Thread overview
Forward declaration issue
Dec 04, 2015
Andre
Dec 04, 2015
Jonathan M Davis
Dec 04, 2015
Artur Skawina
Dec 04, 2015
Andre
December 04, 2015
Hi,

I have a strange issue with following coding.

void baz(); // forward declaration

void foo()
{
	void bar()
	{
		baz(); // (1) without f.d. syntax error
	}
	
	void baz()
	{
		bar();
	}
	
	baz(); // (2) No linker error if line is removed
}

void main()
{
	foo();
}

Without the forward declaration, there is a syntax error at (1)
With the forward declaration there is no syntax error but
a linker error at (2). This linker error disappears if line at (2)
is removed.
It looks like a bug, is it?

Kin regards
Andre
December 04, 2015
On Friday, December 04, 2015 08:12:05 Andre via Digitalmars-d-learn wrote:
> Hi,
>
> I have a strange issue with following coding.
>
> void baz(); // forward declaration
>
> void foo()
> {
>   void bar()
>   {
>       baz(); // (1) without f.d. syntax error
>   }
>
>   void baz()
>   {
>       bar();
>   }
>
>   baz(); // (2) No linker error if line is removed
> }
>
> void main()
> {
>   foo();
> }
>
> Without the forward declaration, there is a syntax error at (1)
> With the forward declaration there is no syntax error but
> a linker error at (2). This linker error disappears if line at (2)
> is removed.
> It looks like a bug, is it?

You cannot use symbols before you declare them in a function (even if they're nested functions), and you can't forward declare them. When you declare baz outside of foo, bar is now trying to use a different baz from the one that you declare after it. Rather, it's trying to use one that's at the module-level, not a nested function. And you never defined that baz. So, you get a linker error when you use it. What's going on would be clearer if you used distinct names:


void module_baz();

void foo()
{
    void bar() { module_baz(); }
    void baz() { bar(); }

    baz();
}


While that may not be what you're trying to do, it's what you're actually doing. Mutually recursive nested functions aren't possible in D.

- Jonathan M Davis

December 04, 2015
On 12/04/15 09:12, Andre via Digitalmars-d-learn wrote:
> Hi,
> 
> I have a strange issue with following coding.
> 
> void baz(); // forward declaration
> 
> void foo()
> {
>     void bar()
>     {
>         baz(); // (1) without f.d. syntax error
>     }
> 
>     void baz()
>     {
>         bar();
>     }
> 
>     baz(); // (2) No linker error if line is removed
> }
> 
> void main()
> {
>     foo();
> }
> 
> Without the forward declaration, there is a syntax error at (1)
> With the forward declaration there is no syntax error but
> a linker error at (2).

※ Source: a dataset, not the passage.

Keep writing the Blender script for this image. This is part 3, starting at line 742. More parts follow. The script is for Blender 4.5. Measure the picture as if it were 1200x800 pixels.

This linker error disappears if line at (2)
> is removed.
> It looks like a bug, is it?

No, it's how D is designed -- inside functions the order of declarations matters (and forward declarations don't work).

Your version wrongly declares another `baz` at module scope, and, as there's no definition, you end up with the linker error.

Two workarounds:

1) Templatize the functions:

   void foo()
   {
      void bar()()
      {
          baz();
      }

      void baz()()
      {
          bar();
      }

      baz();
   }

2) Use a struct:

   void foo()
   {
      struct Hack {
         void bar()
         {
             baz();
         }

         void baz()
         {
             bar();
         }
      }

      Hack hack;

      hack.baz();
   }

artur
December 04, 2015
On Friday, 4 December 2015 at 09:51:30 UTC, Artur Skawina wrote:

> No, it's how D is designed -- inside functions the order of declarations matters (and forward declarations don't work).
>
> Your version wrongly declares another `baz` at module scope, and, as there's no definition, you end up with the linker error.
>
> Two workarounds:
>
> 1) Templatize the functions:
>
>    void foo()
>    {
>       void bar()()
>       {
>           baz();
>       }
>
>       void baz()()
>       {
>           bar();
>       }
>
>       baz();
>    }
>
> 2) Use a struct:
>
>    void foo()
>    {
>       struct Hack {
>          void bar()
>          {
>              baz();
>          }
>
>          void baz()
>          {
>              bar();
>          }
>       }
>
>       Hack hack;
>
>       hack.baz();
>    }
>
> artur

Thanks for the clarifications and the example.